REDNEPS | blog

Walking the High Line

Posted in Uncategorized by Andrew Spender on June 21, 2009

Starting at Gansevoort Street in the Meat Packing District and running to 20th Street in Chelsea, the High Line is a new elevated public park on the West Side. It was originally constructed in the 1930s to lift freight trains off Manhattan’s streets. The first third-of-a-mile stretch has been transformed into a wild flower paradise that retains the original aesthetic of a heavy industrial transport route.

The High Line is about 30 feet off the floor and it runs through a gentrified belt of the West Side

The High Line is about 50 feet off the floor and it runs through a gentrified belt of the West Side

When all sections are complete in the next few years, the High Line will be a mile-and-a-half-long elevated park, running through the West Side neighborhoods of the Meatpacking District, West Chelsea and Clinton/Hell’s Kitchen. It features an integrated landscape, designed by landscape architects James Corner Field Operations, with architects Diller Scofidio + Renfro, combining meandering concrete pathways with naturalistic plantings.

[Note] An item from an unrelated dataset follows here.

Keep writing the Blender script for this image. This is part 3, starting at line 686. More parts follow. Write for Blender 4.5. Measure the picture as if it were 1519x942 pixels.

Iron work of the High Line.

The range of plants is extensive and it’s sure to improve with age. There’s an interesting section on the High Line Web site about the planting design.  I really like the way it has been planted to create a “reclaimed by nature” feel. The whole walk-way feels like a journey through a place that time forgot, but the detail and quality of the design is remarkable.

The contrast between the wild flowers and the industrial buildings makes the High Line enchanting.

The contrast between the wild flowers and the industrial buildings makes the High Line enchanting.

The views from the High Line are also fabulous. To the West, there are a series of industrial storage buildings and factories along the Hudson River, the majority of which have been converted to office buildings. The only Frank Gehry designed building in New York can also be viewed in all it’s glory. To the East, you get a different perspective of the very chic Meat Packing District and Chelsea with it’s blend of renovated-for-designer-retail industrial units and uber-modern residential blocks, with hidden gems like the Episcopalian seminary.

View looking East from the High Line. This picture has it all - old & new, residential and industrial, low-rise and Empire State.

View looking East from the High Line. This picture has it all - old & new, residential and industrial, low-rise and Empire State.